Haber

Aylar sonra ilk kez canlı yayına çıkan Kılıçdaroğlu’ndan Akşener ve İmamoğlu açıklaması

Eski CHP Genel Başkanı Kemal Kılıçdaroğlu, Özgür Özel’e karşı kaybettiği 4 Kasım 2023 tarihindeki Cumhuriyet Halk Partisi Olağan Kurultayı’ndan aylar sonra dikkat çeken açıklamalar yaptı. Kılıçdaroğlu, KRT TV’deki canlı yayında gazeteciler Elif Doğan Şentürk, Zafer Arapkirli, Ali Kemal Erdem ve Atakan Sönmez’in sorularını yanıtladı.

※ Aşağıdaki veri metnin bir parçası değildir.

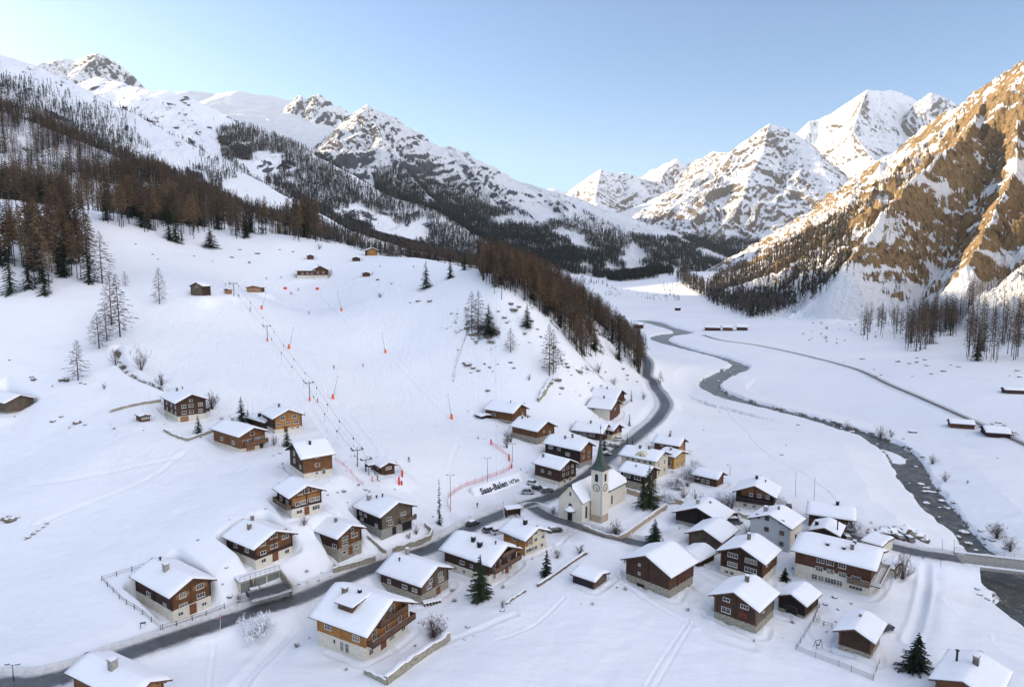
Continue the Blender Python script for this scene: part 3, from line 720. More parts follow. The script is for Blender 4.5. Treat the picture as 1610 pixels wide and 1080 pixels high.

Kemal Kılıçdaroğlu, CHP kurultayında “Sırtımdaki hançerlerle seçime girmek zorunda kaldım” demişti. Kılıçdaroğlu’nun bu sözleriyle ilgili programda gelen bir soruya da yanıt verdi. Kılıçdaroğlu, “Beraber yola çıktığınız arkadaşlar, birlikte mücadele ettiğiniz, birlikte kavga verdiğiniz ve “İlla sen Cumhurbaşkanı adayı ol” diyen arkadaşlar dönüp tam tersini yaparlarsa ne dersiniz? Bunu vatandaşın taktirine sunayım. Sanki ben zorla cumhurbaşkanı adayı olayım. Böyle bir şey aklımdan geçmiyordu. Ama MYK’de de PM’de de ‘Olmazsa olmaz, sizin mutlaka olmanız lazım’ bir sürü ama. Her toplantıda bunlar söylendi. “Peki, partinin kararına uyalım” dedik. Şimdi arkasından “Keşke aday olmasaydı” dediler. Ben siyasete girerken teklif üzerine girdim. Ben genel başkan olacağım demekle genel başkan olunmaz. Genel başkanlık bir konjektur işidir. Kamuoyu sizin genel başkan olmanız konusunda belli bir olgunluğa oluşursa siz zaten mecburen genel başkan olursunuz.” ifadelerini kullandı.

Neden ofis açtı?

Kemal Kılıçdaroğlu’nun açıklamalarından öne çıkanlar şu şekilde:

“Şu eleştiri geldi; ‘Neden ofis açtın?’ Çok sayıda talep var ve insanlar görüşmek istiyorlar. Hepsini evde kabul etme şansım yok. Bizim eski genel başkanları ofis açıyor, ben de bir ofis açtım. İnsanlarla oturup konuşuyoruz. Kimisi tez hazırlıyor, sorular soruyorlar. Gazeteci bir kitap yazacak, geliyor sorular soruyor. Öğleye kadar kendime arıyorum. Kitap okuyorum, yazı yazıyorum. İletilere, raporlara bakıyorum. Öğleden sonra da ofise gidiyorum. Vatandaşlar, politikacılar, STK’lar geliyor. Oturuyor, konuşuyoruz. Tabii geniş zaman ayıramıyorum. Ama 10 günde bir felsefeci, tarihçi ve sosyologlar ile bir araya geliyorum. 4.5-5 saatlik bir görüşme, tartışma. Çok keyifli bir tartışma oluyor. Benim buna ihtiyacım var.’Kılıçdaroğlu bir köşede otursun’ diyorlar. Allah aşkına neden korkuyoruz, çekiniyoruz? Ben bu ülke için elimden gelen tüm çabayı gösterdim ve göstermeye devam ediyorum. Tam tersine ülkenin bu kadar sorunu varken Kemal Kılıçdaroğlu bu sorunlara çözüm üretmek, yeri geldiğinde tartışmak yeri geldiğinde de önderlik yapmak durumundadır. ‘Niye ofis açtı’ hayatımda duyduğum en saçma sözlerden birisi. Eğer bir insan bu ülkenin huzuru, kalkınması için bu ülkenin refahı için çalışacaksa bunun Kemal Kılıçdaroğlu olması şart değil. Herkes çalışmalı, üretmeli.”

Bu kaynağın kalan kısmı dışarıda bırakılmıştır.